Many defensive coordinators try to dig deep into their bag to figure out how to stop the Ravens dual threat rushing attack. The brand of option football Lamar Jackson is capable of executing can be a nightmare to defend. So many shifts and motions, so many different run looks and counters.

Gus Bradley, on the other hand, chose a select few pieces to game plan, and trusted his defense would hustle for four quarters. It paid off.

Stopping the QB Run Game

There are 2 elements of a quarterback run game: designed runs and scramble runs. The designed runs in the Baltimore offense are designed around the QB-RB exchange. It goes back to the triple option days of early football, single wing, wishbone style of offenses. But in today’s football, supercharged with hundreds of different permutations of backfield action, formations, and change of strength motions.

Bradley and his defense picked one tactic and it paid off with dividends. Charging the mesh-point involves the unblocked defender hurrying the QB-RB exchange and forcing the quarterback to make a snap decision. The unblocked defender is usually the “read” player in an option attack. He goes one way, and the quarterback can make him wrong no matter what.

The Raiders eliminated the guesswork and instructed their edge players to sprint directly at Jackson when they were unblocked. This put stress on the electric runner all game.

Each defensive end had success executing this technique. But none more so than Maxx Crosby. He harassed Ravens’ quarterback Lamar Jackson all night, and made the former NFL MVP uncomfortable in the run game as well as the passing game. Maxx truly deserved AFC Defensive Player of the Week award.

Cover 3

We all knew new Raiders’ defensive coordinator Gus Bradley would run a healthy amount of cover 3 in this game. A staggering 61 of 67 total snaps on defense were Cover 3 with minimal variation. The same players lined up on the same side down in and down out. Bradley felt there was no need to complicate his game plan with a robust coverage package: especially if that could result in a break in run fit communication.

Bradley killed the Ravens with simplicity. Eyes on the quarterback and sprint to the ball.
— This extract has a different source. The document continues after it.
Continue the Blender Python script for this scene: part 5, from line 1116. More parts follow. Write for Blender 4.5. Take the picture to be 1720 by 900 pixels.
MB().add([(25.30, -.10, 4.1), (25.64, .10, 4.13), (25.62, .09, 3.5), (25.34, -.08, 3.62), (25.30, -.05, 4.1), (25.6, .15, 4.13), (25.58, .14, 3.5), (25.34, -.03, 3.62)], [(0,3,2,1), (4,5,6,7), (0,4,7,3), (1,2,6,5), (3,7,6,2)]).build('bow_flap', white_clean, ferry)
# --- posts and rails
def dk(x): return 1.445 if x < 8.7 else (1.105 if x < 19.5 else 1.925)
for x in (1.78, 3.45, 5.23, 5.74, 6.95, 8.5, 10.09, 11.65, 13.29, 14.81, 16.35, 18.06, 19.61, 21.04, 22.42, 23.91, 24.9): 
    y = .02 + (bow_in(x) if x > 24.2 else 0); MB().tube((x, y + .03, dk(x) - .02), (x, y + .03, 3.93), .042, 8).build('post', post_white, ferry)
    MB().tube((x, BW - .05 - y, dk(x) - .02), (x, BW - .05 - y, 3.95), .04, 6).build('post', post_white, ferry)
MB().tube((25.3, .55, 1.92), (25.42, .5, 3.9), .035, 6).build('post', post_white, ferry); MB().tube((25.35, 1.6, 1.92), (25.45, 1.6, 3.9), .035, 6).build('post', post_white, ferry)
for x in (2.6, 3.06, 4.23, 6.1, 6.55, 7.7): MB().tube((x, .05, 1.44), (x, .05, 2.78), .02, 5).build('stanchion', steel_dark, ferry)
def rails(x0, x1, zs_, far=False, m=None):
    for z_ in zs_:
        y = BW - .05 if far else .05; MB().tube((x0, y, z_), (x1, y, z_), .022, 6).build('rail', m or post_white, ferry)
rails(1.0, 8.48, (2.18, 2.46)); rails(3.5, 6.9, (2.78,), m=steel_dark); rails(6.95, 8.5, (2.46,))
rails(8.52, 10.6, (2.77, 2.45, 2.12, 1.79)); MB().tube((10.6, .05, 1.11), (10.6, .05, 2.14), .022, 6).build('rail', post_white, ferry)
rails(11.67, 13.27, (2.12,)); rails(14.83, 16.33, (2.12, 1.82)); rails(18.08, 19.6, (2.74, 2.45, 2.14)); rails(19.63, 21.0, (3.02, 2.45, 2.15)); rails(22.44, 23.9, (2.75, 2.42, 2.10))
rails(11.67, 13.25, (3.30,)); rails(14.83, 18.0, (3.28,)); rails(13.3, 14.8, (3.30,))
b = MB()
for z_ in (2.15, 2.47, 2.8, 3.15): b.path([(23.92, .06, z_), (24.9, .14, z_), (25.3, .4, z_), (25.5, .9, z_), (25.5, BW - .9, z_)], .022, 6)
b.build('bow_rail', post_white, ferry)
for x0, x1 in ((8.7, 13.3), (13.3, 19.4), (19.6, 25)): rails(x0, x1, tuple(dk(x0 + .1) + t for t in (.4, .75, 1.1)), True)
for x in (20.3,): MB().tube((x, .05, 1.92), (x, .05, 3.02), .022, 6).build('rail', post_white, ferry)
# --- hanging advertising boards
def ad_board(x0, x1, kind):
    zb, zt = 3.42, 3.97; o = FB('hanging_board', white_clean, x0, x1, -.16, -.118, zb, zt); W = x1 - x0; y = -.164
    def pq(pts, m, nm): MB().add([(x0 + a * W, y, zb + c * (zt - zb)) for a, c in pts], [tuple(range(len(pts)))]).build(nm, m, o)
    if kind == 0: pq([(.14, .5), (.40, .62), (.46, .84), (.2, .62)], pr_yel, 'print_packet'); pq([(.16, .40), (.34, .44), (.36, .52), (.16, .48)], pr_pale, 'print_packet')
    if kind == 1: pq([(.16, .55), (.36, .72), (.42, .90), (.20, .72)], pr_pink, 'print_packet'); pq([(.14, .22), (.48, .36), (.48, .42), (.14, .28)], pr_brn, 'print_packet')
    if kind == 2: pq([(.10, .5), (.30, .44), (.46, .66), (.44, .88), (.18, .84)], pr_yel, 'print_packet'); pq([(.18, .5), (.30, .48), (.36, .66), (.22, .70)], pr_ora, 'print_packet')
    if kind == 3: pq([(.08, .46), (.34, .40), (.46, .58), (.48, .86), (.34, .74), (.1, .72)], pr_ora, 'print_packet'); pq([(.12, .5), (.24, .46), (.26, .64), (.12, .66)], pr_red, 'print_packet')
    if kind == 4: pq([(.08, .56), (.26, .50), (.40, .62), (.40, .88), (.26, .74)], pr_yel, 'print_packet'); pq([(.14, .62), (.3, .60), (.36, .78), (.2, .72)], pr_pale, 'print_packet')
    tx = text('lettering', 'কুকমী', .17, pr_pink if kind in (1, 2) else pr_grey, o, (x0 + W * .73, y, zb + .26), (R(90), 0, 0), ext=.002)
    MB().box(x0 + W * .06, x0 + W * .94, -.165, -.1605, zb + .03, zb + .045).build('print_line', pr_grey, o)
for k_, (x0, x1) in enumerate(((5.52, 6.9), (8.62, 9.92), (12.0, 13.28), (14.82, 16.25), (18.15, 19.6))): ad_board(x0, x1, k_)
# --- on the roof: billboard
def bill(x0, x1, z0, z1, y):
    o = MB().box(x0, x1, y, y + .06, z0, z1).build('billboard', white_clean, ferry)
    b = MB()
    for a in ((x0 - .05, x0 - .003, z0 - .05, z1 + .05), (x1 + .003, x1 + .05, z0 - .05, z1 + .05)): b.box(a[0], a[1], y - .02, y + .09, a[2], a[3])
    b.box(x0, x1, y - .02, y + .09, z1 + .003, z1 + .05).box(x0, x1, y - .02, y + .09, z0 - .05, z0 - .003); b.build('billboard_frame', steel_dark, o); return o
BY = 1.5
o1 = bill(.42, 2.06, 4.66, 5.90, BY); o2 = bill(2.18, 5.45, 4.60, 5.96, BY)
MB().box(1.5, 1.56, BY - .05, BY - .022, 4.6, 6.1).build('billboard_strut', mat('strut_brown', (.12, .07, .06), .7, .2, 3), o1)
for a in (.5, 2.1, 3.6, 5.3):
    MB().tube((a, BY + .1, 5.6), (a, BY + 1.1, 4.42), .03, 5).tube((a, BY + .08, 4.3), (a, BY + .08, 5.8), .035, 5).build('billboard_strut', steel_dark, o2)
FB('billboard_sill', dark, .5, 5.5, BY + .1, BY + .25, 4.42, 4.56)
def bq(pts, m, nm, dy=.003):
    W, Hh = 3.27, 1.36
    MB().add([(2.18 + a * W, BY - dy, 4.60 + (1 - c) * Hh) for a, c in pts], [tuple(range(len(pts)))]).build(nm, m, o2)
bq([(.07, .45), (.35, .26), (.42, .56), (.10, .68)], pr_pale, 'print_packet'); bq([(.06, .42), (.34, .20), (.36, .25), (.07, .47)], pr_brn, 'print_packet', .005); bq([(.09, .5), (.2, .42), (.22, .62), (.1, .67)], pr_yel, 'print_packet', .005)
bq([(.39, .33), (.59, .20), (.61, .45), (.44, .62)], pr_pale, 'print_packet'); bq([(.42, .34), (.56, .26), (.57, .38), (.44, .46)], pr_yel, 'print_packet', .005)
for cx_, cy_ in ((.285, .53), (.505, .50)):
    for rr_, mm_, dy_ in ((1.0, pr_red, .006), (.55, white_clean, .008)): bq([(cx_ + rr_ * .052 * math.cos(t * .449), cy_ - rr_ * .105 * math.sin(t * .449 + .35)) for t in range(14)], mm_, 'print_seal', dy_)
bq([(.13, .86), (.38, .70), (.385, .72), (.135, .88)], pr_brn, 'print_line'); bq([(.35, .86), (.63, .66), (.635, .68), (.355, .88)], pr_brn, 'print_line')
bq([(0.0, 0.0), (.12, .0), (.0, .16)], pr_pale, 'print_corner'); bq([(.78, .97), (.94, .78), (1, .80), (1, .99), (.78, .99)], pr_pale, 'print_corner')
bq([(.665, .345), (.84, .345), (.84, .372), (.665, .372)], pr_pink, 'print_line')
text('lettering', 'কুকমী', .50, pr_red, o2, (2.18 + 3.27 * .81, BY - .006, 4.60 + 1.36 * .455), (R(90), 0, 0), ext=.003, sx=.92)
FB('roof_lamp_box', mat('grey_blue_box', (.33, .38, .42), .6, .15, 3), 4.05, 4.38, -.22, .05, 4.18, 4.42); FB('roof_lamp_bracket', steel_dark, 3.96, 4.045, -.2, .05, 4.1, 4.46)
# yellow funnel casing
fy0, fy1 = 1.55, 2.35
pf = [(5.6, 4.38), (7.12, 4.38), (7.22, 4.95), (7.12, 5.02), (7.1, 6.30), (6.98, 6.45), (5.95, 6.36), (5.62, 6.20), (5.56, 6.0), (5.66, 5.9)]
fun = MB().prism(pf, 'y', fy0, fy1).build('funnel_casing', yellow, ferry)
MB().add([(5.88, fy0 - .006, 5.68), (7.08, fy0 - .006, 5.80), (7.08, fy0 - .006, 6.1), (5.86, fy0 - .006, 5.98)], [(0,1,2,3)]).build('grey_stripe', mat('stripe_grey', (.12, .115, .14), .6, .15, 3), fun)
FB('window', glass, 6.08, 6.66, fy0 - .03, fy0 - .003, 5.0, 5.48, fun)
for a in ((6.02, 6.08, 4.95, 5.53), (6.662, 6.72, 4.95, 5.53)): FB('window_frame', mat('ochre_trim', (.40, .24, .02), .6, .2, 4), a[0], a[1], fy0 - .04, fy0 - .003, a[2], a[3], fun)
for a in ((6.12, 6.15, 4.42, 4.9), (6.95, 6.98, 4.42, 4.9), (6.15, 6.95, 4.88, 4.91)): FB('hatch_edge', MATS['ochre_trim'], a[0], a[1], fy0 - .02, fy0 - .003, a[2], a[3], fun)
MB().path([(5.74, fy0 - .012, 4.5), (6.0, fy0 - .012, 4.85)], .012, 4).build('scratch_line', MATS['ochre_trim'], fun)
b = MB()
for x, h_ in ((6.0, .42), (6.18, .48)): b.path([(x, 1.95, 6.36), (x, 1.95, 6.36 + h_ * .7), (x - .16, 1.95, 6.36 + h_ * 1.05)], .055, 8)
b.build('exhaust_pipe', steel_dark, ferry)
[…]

The Raiders defense did just that.

The play above is a check-down and great example of how the defense played as a unit. There are number to back this up as well. Against designed runs, the Raiders allowed 111 yards on 26 attempts (4.2 yards per carry). Even more impressive however was that the Raiders made a stop (based on amount of yards to gain on 1st, 2nd, 3rd, and 4th downs) on 18 of those 26 attempts (69%).

Forcing Baltimore into a success rate of less than a 3rd of their runs is exactly how you beat this team. Bradley and the defense didn’t need incredible play calls, and exotic schemes to get it done.